* START AVAILABLE RECORDS *
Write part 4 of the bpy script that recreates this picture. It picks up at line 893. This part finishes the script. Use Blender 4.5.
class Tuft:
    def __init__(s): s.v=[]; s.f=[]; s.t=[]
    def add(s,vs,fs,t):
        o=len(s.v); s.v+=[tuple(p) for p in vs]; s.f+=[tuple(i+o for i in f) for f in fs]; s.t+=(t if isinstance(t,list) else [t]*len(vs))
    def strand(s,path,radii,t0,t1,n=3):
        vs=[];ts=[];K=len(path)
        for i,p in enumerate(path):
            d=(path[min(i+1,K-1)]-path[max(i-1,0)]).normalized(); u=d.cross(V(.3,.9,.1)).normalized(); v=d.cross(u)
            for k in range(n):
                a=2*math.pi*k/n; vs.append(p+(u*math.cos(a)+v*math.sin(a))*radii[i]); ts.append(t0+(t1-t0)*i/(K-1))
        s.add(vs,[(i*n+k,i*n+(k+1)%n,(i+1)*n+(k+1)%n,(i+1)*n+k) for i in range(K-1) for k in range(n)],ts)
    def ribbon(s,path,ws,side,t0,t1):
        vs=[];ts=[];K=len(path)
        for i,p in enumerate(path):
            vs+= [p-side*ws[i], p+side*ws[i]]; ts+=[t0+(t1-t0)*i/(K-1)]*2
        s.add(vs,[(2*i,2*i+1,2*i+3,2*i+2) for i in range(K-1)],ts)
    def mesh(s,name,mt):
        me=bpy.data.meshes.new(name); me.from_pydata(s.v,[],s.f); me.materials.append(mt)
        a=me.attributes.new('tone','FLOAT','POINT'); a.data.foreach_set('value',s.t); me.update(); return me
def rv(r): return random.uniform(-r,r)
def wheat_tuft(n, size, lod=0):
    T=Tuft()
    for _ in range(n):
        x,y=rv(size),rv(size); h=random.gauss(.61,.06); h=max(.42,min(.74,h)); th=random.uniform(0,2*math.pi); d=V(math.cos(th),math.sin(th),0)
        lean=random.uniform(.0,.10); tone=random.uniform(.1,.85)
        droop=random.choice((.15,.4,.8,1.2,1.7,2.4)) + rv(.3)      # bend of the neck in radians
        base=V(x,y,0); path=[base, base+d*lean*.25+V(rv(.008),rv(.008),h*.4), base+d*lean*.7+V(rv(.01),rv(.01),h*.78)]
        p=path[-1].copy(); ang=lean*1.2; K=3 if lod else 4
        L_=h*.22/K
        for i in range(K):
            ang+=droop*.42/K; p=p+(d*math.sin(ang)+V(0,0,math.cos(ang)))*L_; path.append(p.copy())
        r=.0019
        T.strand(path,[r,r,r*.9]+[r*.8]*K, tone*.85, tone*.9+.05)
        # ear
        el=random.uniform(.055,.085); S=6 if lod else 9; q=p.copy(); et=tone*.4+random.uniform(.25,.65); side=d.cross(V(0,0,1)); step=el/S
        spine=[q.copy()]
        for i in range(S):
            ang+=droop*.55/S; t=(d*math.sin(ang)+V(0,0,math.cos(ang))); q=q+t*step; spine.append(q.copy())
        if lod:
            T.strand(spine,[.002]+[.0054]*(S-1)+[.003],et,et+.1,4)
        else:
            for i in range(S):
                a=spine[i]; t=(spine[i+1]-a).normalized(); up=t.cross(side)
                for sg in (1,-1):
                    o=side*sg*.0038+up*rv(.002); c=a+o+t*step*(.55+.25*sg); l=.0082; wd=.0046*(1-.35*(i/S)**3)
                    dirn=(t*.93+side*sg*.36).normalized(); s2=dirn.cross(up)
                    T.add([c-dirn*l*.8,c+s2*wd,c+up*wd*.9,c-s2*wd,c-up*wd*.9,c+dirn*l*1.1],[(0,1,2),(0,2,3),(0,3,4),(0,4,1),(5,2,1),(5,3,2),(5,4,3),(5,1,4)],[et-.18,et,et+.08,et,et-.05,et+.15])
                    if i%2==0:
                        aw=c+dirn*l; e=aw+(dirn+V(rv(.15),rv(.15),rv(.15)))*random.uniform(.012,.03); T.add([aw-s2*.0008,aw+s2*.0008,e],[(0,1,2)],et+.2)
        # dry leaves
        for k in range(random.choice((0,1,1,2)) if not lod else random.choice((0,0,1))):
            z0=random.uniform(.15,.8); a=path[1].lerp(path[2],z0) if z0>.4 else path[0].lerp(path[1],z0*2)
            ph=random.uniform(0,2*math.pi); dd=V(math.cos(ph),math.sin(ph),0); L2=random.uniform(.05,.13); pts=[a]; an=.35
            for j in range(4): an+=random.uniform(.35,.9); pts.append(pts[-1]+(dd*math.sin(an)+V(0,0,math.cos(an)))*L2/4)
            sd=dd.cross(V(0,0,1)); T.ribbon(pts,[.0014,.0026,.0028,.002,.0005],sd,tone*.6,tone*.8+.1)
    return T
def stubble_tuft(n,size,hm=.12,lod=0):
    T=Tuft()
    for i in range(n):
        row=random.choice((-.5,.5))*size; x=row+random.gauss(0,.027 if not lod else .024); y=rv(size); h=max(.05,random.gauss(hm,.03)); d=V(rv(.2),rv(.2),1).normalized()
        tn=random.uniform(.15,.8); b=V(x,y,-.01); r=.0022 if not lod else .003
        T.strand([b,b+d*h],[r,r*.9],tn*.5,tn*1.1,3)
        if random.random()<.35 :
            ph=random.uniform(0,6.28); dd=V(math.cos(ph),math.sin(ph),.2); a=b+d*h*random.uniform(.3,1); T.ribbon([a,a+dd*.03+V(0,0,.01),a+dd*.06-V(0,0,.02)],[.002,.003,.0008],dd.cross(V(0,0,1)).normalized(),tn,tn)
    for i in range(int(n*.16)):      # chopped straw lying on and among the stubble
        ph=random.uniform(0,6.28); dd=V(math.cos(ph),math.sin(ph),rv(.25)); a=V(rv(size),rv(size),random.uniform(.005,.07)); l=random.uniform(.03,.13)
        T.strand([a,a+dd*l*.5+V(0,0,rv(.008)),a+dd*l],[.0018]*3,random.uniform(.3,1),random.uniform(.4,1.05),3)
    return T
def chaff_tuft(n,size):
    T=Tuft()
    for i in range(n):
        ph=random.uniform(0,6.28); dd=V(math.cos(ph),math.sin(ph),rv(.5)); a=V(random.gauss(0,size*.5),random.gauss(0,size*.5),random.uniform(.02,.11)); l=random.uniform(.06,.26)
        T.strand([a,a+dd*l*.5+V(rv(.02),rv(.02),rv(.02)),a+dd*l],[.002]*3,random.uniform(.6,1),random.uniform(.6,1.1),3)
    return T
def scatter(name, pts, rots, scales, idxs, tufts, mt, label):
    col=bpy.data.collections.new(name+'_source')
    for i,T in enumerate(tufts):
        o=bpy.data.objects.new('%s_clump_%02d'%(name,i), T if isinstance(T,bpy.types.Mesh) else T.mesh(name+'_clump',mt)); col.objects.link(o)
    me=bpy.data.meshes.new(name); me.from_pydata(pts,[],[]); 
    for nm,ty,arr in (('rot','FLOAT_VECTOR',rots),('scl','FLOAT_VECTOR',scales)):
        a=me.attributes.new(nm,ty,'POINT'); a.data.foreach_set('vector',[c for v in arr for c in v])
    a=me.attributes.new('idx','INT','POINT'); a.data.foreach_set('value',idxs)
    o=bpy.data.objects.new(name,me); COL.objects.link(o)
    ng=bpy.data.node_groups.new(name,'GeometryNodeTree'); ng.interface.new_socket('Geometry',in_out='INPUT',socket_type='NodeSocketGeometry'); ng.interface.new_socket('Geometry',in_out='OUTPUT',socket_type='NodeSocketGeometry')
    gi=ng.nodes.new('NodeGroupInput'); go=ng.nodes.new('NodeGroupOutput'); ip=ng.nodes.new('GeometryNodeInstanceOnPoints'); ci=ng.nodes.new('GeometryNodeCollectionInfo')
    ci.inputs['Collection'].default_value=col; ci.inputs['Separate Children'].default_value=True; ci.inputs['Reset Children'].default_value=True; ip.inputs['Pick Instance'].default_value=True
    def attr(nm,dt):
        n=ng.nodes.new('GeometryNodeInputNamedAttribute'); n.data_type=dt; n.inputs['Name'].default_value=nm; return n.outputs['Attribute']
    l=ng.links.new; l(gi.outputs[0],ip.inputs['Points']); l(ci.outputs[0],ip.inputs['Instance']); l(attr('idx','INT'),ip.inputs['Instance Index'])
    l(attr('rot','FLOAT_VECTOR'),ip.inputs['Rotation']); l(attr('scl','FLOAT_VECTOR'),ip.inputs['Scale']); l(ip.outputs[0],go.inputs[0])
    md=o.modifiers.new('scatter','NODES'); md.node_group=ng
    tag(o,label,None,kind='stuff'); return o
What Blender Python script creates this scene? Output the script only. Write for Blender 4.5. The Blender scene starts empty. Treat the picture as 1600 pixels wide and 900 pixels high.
* END AVAILABLE RECORDS *
OBJECTIVE =
Determine how many lines in the records contain "script", and reply with the number only.

THE ANSWER =
2